"Never seen no mountain. Never swam in no sea."
That line by Paul Westerburg of The Replacements (from "Within Your Reach") says a lot about growing up in the Midwest. Paul Westerburg grew up in Minneapolis. I grew up, with even less to look at, in Granite City, Illinois.
I learned to consider it a backwards kind of advantage. With Westerburg's devastating line in mind, I learned to tell people it was pretty hard to feel like you knew it all, growing up in the Midwest, because you knew there were mountains and oceans, but had never seen evidence of either.
The lack of experience was nothing to brag about, obviously, but the terrible striving it left in a person with an open mind was a blessing. That obnoxious "been there, done that" vibe of the rich brat was nothing a guy like Paul Westerburg or myself could arrive at easily. I'm still not there, and I've now been to many kinds of places and done a wide assortment of things.
I'll now move away from sentences that (ridiculously) mate a songwriting genius like Paul Westerburg and myself as a compound subject, and move onto my favorite subject: my little bitty skinny kid.
Today we rented a gazz guzzler with three rows of seats through Priceline and drove down to Myrtle Beach, South Carolina. We were a pair of trios: two dads, two moms, two little bitty skinny kids. It was all about an adventure for the girls.
You know how it is. The kid with few advantages grows up and learns to value that terrible striving, but that's the last legacy you wants to leave for your kid. My daughter is only five, and she has seen any number of mountains and oceans. She will see many more of both before she is old enough to set forth and discover others on her own.
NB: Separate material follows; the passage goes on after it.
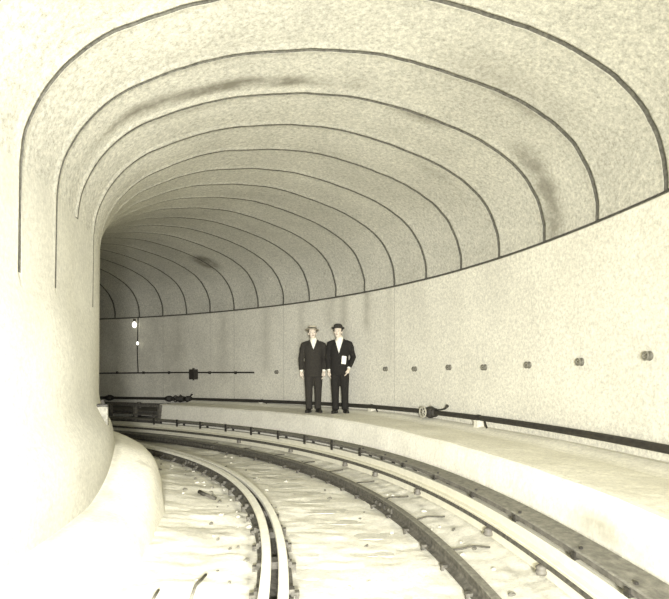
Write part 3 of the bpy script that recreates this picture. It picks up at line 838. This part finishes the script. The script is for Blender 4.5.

As for "been there, done that," her temperament seems to have ruled out that tripe, fortunately for all of us. Leyla is all about, "When can we go back to that place what I like?" That place might be Lake Michigan, Shakespeare's birthplace - or Chuck E. Cheese's.
Or Myrtle Beach. We made the most of our day there. I took the girls out into the ocean, held them up over the surging tide, pitched them into the waves as they crashed and then let them scramble a bit in the surf, until I plucked them out and into safety.
Then, of course, they built imaginary universes out of sand, and saw them all swept away, as we will all be swept away one day.
In the rented gas guzzler on the way back to Fort Bragg, Leyla said, "When will I get to go back to that beach what I like?"
Been there. Want to go back and do it again. That's my girl.